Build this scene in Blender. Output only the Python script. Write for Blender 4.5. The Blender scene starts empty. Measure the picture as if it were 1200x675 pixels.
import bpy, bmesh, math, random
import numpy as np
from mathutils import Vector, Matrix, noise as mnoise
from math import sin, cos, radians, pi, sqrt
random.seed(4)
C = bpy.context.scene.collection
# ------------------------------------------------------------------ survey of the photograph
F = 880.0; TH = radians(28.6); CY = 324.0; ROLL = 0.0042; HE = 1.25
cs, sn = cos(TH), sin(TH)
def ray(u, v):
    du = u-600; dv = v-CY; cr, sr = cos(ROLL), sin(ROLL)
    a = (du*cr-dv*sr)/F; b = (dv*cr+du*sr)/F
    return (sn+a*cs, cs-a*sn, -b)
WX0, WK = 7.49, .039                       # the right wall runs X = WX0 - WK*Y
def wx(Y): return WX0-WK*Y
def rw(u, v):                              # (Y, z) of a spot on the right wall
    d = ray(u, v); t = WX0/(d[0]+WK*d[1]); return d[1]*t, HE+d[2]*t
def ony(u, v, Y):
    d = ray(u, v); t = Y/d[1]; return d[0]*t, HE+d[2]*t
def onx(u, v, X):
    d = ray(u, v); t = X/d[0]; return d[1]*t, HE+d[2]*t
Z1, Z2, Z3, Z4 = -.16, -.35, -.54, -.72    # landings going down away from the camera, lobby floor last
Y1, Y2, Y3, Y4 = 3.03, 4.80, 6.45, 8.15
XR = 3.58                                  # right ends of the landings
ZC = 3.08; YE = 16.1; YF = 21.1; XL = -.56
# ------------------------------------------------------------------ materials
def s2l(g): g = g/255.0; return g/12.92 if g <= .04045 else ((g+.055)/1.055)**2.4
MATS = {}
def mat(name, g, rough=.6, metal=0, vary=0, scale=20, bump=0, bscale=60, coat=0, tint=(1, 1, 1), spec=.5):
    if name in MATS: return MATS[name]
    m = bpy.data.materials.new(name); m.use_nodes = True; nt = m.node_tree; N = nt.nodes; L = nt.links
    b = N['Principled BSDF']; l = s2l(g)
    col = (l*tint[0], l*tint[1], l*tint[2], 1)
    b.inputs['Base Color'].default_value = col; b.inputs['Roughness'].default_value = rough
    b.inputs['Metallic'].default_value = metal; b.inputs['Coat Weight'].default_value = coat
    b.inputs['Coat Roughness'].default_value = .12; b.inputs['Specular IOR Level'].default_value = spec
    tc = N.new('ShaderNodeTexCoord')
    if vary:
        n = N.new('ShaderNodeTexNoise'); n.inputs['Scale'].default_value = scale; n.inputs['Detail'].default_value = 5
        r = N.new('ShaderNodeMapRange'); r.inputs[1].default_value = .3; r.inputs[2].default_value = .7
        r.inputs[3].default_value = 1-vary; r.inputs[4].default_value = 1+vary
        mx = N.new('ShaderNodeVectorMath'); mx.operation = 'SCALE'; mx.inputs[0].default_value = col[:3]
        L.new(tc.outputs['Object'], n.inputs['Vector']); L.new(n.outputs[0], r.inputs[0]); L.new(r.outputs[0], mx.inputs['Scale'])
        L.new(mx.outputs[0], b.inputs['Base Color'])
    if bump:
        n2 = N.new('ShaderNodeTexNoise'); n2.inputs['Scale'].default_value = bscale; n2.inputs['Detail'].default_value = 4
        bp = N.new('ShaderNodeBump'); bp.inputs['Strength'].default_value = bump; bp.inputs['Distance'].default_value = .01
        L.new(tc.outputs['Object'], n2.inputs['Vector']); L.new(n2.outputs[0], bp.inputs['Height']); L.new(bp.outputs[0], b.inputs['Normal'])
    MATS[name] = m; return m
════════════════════
● **The task**
Extract the full listing above without altering anything.

● **Result**
Build this scene in Blender. Output only the Python script. Write for Blender 4.5. The Blender scene starts empty. Measure the picture as if it were 1200x675 pixels.
import bpy, bmesh, math, random
import numpy as np
from mathutils import Vector, Matrix, noise as mnoise
from math import sin, cos, radians, pi, sqrt
random.seed(4)
C = bpy.context.scene.collection
# ------------------------------------------------------------------ survey of the photograph
F = 880.0; TH = radians(28.6); CY = 324.0; ROLL = 0.0042; HE = 1.25
cs, sn = cos(TH), sin(TH)
def ray(u, v):
    du = u-600; dv = v-CY; cr, sr = cos(ROLL), sin(ROLL)
    a = (du*cr-dv*sr)/F; b = (dv*cr+du*sr)/F
    return (sn+a*cs, cs-a*sn, -b)
WX0, WK = 7.49, .039                       # the right wall runs X = WX0 - WK*Y
def wx(Y): return WX0-WK*Y
def rw(u, v):                              # (Y, z) of a spot on the right wall
    d = ray(u, v); t = WX0/(d[0]+WK*d[1]); return d[1]*t, HE+d[2]*t
def ony(u, v, Y):
    d = ray(u, v); t = Y/d[1]; return d[0]*t, HE+d[2]*t
def onx(u, v, X):
    d = ray(u, v); t = X/d[0]; return d[1]*t, HE+d[2]*t
Z1, Z2, Z3, Z4 = -.16, -.35, -.54, -.72    # landings going down away from the camera, lobby floor last
Y1, Y2, Y3, Y4 = 3.03, 4.80, 6.45, 8.15
XR = 3.58                                  # right ends of the landings
ZC = 3.08; YE = 16.1; YF = 21.1; XL = -.56
# ------------------------------------------------------------------ materials
def s2l(g): g = g/255.0; return g/12.92 if g <= .04045 else ((g+.055)/1.055)**2.4
MATS = {}
def mat(name, g, rough=.6, metal=0, vary=0, scale=20, bump=0, bscale=60, coat=0, tint=(1, 1, 1), spec=.5):
    if name in MATS: return MATS[name]
    m = bpy.data.materials.new(name); m.use_nodes = True; nt = m.node_tree; N = nt.nodes; L = nt.links
    b = N['Principled BSDF']; l = s2l(g)
    col = (l*tint[0], l*tint[1], l*tint[2], 1)
    b.inputs['Base Color'].default_value = col; b.inputs['Roughness'].default_value = rough
    b.inputs['Metallic'].default_value = metal; b.inputs['Coat Weight'].default_value = coat
    b.inputs['Coat Roughness'].default_value = .12; b.inputs['Specular IOR Level'].default_value = spec
    tc = N.new('ShaderNodeTexCoord')
    if vary:
        n = N.new('ShaderNodeTexNoise'); n.inputs['Scale'].default_value = scale; n.inputs['Detail'].default_value = 5
        r = N.new('ShaderNodeMapRange'); r.inputs[1].default_value = .3; r.inputs[2].default_value = .7
        r.inputs[3].default_value = 1-vary; r.inputs[4].default_value = 1+vary
        mx = N.new('ShaderNodeVectorMath'); mx.operation = 'SCALE'; mx.inputs[0].default_value = col[:3]
        L.new(tc.outputs['Object'], n.inputs['Vector']); L.new(n.outputs[0], r.inputs[0]); L.new(r.outputs[0], mx.inputs['Scale'])
        L.new(mx.outputs[0], b.inputs['Base Color'])
    if bump:
        n2 = N.new('ShaderNodeTexNoise'); n2.inputs['Scale'].default_value = bscale; n2.inputs['Detail'].default_value = 4
        bp = N.new('ShaderNodeBump'); bp.inputs['Strength'].default_value = bump; bp.inputs['Distance'].default_value = .01
        L.new(tc.outputs['Object'], n2.inputs['Vector']); L.new(n2.outputs[0], bp.inputs['Height']); L.new(bp.outputs[0], b.inputs['Normal'])
    MATS[name] = m; return m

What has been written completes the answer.